The reservation now comprises just under a million acres. Only about half of that is tribal land, either owned by the tribe or tribal members whose families received allotments under an 1887 federal act that sought to privatize Indian lands. The rest of the land is either privately owned, largely by those whose ancestors settled in the Plains when the federal government gave away unclaimed Indian lands to homesteaders (beginning with the first Homeststead Act, in 1862) or public land, as in national park land.
end excerpt ~~
Frustratedlady
(16,254 posts)If the Pugs get in, we'll have fracking all over the fricking country.
Knock down wind towers/solar fields (clean energy) and allow this crap. I'm so sick of hearing about oil, I could scream.
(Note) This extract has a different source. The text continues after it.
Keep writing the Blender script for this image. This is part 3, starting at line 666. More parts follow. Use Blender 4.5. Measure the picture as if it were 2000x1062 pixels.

Look what it's done to the world.
limpyhobbler
(8,244 posts)Don't we have that now? Isn't fracking a central piece of the President's energy plan?
Frustratedlady
(16,254 posts)I thought with the tremors, they put a hold on fracking.
Nihil
(13,508 posts)> I thought with the tremors, they put a hold on fracking.
The other side was busy going "Drill baby drill!"
pscot
(21,024 posts)to Alberta. The locals are rolling in dough. The managers of the public lands are in link with the companies, because that's what people want. It's Milo Minderbinder capitalism. Give everyone a taste and they'll go along with about anything.